> **WORK TO DO**
Reproduce precisely the lines of the listing below, starting with the line that contains "What Blender Python" and stopping after the line that contains "sc.camera = cam"; include nothing else.

────

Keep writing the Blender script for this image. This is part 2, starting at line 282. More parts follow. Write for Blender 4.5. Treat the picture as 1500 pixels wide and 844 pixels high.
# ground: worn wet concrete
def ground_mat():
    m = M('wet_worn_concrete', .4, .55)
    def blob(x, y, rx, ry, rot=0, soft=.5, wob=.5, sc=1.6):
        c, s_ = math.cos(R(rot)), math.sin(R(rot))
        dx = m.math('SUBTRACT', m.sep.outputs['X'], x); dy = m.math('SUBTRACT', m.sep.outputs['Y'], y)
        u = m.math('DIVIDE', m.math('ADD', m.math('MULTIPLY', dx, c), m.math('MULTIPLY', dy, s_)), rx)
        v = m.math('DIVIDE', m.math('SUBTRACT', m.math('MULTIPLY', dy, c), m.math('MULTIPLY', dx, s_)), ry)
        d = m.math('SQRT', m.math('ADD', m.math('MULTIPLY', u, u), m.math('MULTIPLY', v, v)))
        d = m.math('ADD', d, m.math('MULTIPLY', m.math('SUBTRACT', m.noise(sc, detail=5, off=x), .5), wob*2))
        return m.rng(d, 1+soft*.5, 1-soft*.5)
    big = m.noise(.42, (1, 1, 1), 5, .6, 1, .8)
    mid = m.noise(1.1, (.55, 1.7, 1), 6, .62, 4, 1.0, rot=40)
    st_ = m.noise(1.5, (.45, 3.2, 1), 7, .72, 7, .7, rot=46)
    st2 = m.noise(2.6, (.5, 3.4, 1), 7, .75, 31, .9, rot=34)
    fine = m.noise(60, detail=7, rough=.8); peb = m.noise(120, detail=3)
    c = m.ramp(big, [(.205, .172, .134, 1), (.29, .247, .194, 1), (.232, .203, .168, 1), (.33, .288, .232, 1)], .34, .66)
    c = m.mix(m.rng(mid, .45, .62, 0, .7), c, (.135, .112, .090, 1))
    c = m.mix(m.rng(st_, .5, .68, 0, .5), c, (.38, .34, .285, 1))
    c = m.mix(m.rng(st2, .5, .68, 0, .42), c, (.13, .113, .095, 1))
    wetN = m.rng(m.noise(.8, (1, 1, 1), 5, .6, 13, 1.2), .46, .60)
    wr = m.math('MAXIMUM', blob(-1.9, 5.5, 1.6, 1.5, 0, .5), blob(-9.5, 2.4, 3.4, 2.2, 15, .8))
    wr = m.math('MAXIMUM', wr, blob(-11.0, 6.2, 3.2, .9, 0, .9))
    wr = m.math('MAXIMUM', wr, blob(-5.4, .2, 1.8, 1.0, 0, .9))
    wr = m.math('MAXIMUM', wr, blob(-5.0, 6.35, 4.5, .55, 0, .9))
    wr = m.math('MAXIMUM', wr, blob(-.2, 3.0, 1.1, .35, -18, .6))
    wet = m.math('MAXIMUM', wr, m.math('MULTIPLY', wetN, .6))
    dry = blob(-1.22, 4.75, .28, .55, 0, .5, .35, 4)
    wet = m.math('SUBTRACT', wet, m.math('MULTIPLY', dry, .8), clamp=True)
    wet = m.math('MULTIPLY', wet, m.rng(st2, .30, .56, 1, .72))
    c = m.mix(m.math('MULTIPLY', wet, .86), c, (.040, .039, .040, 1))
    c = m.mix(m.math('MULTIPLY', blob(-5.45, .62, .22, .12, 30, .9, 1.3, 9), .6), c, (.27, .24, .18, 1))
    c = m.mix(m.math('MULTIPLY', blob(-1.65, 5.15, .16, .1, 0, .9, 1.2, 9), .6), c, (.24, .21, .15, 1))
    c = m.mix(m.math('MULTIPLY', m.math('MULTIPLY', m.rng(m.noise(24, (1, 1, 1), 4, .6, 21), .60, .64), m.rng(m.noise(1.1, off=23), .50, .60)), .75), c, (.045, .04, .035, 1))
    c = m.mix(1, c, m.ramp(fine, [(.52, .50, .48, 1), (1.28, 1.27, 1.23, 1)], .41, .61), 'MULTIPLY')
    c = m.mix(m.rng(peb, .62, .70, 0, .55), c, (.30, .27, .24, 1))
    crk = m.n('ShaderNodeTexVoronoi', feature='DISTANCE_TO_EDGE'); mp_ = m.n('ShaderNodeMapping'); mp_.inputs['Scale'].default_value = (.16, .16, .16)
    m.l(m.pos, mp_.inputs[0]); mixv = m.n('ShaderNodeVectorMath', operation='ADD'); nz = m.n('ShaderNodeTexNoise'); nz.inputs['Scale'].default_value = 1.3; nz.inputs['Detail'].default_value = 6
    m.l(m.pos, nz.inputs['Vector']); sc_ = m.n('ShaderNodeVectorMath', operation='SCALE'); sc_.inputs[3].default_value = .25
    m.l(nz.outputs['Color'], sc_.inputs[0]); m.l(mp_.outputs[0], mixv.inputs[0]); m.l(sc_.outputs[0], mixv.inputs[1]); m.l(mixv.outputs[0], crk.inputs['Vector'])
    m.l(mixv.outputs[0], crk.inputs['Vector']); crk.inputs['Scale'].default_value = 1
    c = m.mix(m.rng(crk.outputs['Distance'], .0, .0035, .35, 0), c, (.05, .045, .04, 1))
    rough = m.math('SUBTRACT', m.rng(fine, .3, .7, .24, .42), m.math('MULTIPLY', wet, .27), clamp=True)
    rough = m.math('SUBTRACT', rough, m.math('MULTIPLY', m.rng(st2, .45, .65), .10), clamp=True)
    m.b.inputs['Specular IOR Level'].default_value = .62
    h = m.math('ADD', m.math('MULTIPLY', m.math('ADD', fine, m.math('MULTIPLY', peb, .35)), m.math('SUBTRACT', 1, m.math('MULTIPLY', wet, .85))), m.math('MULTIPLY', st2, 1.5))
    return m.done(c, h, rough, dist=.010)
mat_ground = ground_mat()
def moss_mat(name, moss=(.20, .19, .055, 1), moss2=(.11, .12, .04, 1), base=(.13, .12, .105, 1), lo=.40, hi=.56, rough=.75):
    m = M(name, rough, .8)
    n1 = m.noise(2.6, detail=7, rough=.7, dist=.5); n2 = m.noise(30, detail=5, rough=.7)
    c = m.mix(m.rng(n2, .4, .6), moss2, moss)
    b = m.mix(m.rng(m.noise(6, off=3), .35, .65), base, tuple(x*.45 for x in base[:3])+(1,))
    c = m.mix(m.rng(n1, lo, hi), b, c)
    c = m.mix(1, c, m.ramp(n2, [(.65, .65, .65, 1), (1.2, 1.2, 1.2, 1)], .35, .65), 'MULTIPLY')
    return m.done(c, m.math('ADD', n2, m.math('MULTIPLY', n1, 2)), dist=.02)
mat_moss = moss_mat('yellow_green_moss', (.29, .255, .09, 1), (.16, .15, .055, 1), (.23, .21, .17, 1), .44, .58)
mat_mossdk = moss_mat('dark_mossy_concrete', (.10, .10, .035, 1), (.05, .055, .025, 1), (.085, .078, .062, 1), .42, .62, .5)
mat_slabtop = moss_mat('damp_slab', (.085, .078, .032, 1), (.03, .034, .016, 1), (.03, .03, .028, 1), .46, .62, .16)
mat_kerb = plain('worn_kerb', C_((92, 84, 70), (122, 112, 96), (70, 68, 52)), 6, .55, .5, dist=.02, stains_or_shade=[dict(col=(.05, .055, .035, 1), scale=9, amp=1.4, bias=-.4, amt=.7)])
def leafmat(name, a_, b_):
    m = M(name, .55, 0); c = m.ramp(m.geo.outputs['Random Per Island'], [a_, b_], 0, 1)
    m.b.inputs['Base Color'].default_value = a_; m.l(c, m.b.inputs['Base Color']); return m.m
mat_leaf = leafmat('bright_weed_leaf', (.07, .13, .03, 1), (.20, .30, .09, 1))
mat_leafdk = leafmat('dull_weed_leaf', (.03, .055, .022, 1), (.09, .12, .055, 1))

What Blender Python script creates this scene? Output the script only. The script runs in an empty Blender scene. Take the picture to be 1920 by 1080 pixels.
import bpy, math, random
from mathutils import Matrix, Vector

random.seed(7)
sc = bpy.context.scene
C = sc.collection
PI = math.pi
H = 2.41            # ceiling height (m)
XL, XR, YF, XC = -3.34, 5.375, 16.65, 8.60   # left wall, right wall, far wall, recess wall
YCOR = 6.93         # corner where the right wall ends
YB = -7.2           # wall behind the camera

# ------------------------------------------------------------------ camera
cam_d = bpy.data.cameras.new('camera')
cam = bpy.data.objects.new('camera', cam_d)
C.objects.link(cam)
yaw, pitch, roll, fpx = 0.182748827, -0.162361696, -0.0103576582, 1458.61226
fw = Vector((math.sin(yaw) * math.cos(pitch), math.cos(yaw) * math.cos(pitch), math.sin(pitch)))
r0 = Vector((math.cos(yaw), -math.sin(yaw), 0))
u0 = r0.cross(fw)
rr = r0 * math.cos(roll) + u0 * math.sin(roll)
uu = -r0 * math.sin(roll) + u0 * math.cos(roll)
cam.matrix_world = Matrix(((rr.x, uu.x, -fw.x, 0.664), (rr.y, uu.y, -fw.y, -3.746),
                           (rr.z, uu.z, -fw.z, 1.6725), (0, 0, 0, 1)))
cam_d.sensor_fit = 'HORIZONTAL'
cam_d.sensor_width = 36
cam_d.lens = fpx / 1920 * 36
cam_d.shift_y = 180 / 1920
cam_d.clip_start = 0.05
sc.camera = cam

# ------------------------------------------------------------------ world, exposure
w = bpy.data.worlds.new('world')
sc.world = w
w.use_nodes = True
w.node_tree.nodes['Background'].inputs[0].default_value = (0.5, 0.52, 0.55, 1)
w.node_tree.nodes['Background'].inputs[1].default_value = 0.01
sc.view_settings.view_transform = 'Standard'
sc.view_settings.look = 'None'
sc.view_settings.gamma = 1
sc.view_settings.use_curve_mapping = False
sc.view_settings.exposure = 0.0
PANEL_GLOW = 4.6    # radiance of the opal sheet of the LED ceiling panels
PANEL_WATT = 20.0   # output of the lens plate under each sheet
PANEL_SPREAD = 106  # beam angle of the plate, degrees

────

> **SOLUTION TO THIS PROBLEM**
What Blender Python script creates this scene? Output the script only. The script runs in an empty Blender scene. Take the picture to be 1920 by 1080 pixels.
import bpy, math, random
from mathutils import Matrix, Vector

random.seed(7)
sc = bpy.context.scene
C = sc.collection
PI = math.pi
H = 2.41            # ceiling height (m)
XL, XR, YF, XC = -3.34, 5.375, 16.65, 8.60   # left wall, right wall, far wall, recess wall
YCOR = 6.93         # corner where the right wall ends
YB = -7.2           # wall behind the camera

# ------------------------------------------------------------------ camera
cam_d = bpy.data.cameras.new('camera')
cam = bpy.data.objects.new('camera', cam_d)
C.objects.link(cam)
yaw, pitch, roll, fpx = 0.182748827, -0.162361696, -0.0103576582, 1458.61226
fw = Vector((math.sin(yaw) * math.cos(pitch), math.cos(yaw) * math.cos(pitch), math.sin(pitch)))
r0 = Vector((math.cos(yaw), -math.sin(yaw), 0))
u0 = r0.cross(fw)
rr = r0 * math.cos(roll) + u0 * math.sin(roll)
uu = -r0 * math.sin(roll) + u0 * math.cos(roll)
cam.matrix_world = Matrix(((rr.x, uu.x, -fw.x, 0.664), (rr.y, uu.y, -fw.y, -3.746),
                           (rr.z, uu.z, -fw.z, 1.6725), (0, 0, 0, 1)))
cam_d.sensor_fit = 'HORIZONTAL'
cam_d.sensor_width = 36
cam_d.lens = fpx / 1920 * 36
cam_d.shift_y = 180 / 1920
cam_d.clip_start = 0.05
sc.camera = cam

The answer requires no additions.